## Source excerpt

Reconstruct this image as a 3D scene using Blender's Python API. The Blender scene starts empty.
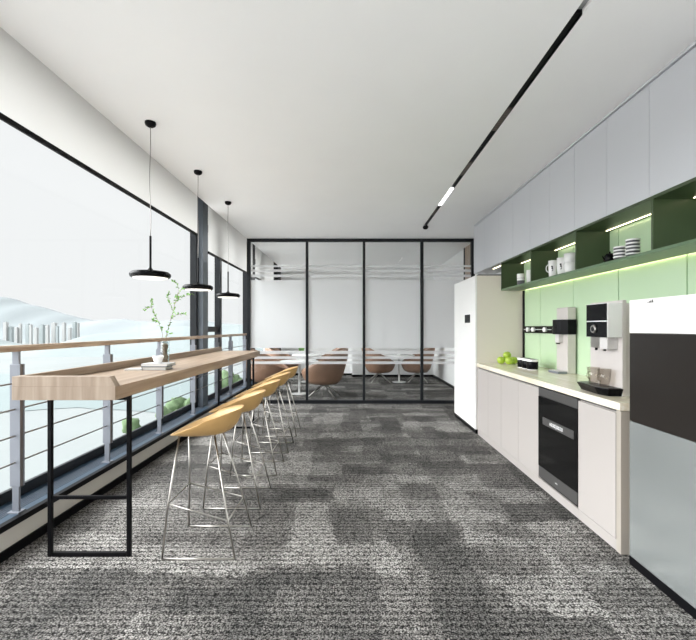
import bpy, bmesh, math, random
from mathutils import Vector, Matrix, noise
random.seed(7)
scn = bpy.context.scene
C = scn.collection
PI = math.pi
F = 405.0
H = 1.35            # eye height
CEIL = 2.95

# ------------------------------------------------------------------ materials
def mat(name, col, rough=.5, metal=0.0, spec=.5, coat=0.0, vary=0.0, vscale=8, bump=0.0, bscale=200, trans=0.0):
    m = bpy.data.materials.new(name); m.use_nodes = True
    nt = m.node_tree; b = nt.nodes['Principled BSDF']
    b.inputs['Base Color'].default_value = (*col, 1)
    b.inputs['Roughness'].default_value = rough
    b.inputs['Metallic'].default_value = metal
    b.inputs['Specular IOR Level'].default_value = spec
    b.inputs['Coat Weight'].default_value = coat
    b.inputs['Coat Roughness'].default_value = .05
    b.inputs['Transmission Weight'].default_value = trans
    tc = nt.nodes.new('ShaderNodeTexCoord')
    if vary > 0:
        n = nt.nodes.new('ShaderNodeTexNoise'); n.inputs['Scale'].default_value = vscale
        n.inputs['Detail'].default_value = 4
        nt.links.new(tc.outputs['Object'], n.inputs['Vector'])
        r = nt.nodes.new('ShaderNodeValToRGB')
        r.color_ramp.elements[0].position = .3; r.color_ramp.elements[1].position = .7
        r.color_ramp.elements[0].color = (*[c*(1-vary) for c in col], 1)
        r.color_ramp.elements[1].color = (*[min(1, c*(1+vary)) for c in col], 1)
        nt.links.new(n.outputs['Fac'], r.inputs['Fac'])
        nt.links.new(r.outputs['Color'], b.inputs['Base Color'])
    if bump > 0:
        n2 = nt.nodes.new('ShaderNodeTexNoise'); n2.inputs['Scale'].default_value = bscale
        nt.links.new(tc.outputs['Object'], n2.inputs['Vector'])
        bp = nt.nodes.new('ShaderNodeBump'); bp.inputs['Strength'].default_value = bump
        bp.inputs['Distance'].default_value = .002
        nt.links.new(n2.outputs['Fac'], bp.inputs['Height'])
        nt.links.new(bp.outputs['Normal'], b.inputs['Normal'])
    return m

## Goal
From the first line of the material down to the line containing "CEIL = 2.95", inclusive, return each line exactly, skipping any picture.

## Response to this exercise
Reconstruct this image as a 3D scene using Blender's Python API. The Blender scene starts empty.
import bpy, bmesh, math, random
from mathutils import Vector, Matrix, noise
random.seed(7)
scn = bpy.context.scene
C = scn.collection
PI = math.pi
F = 405.0
H = 1.35            # eye height
CEIL = 2.95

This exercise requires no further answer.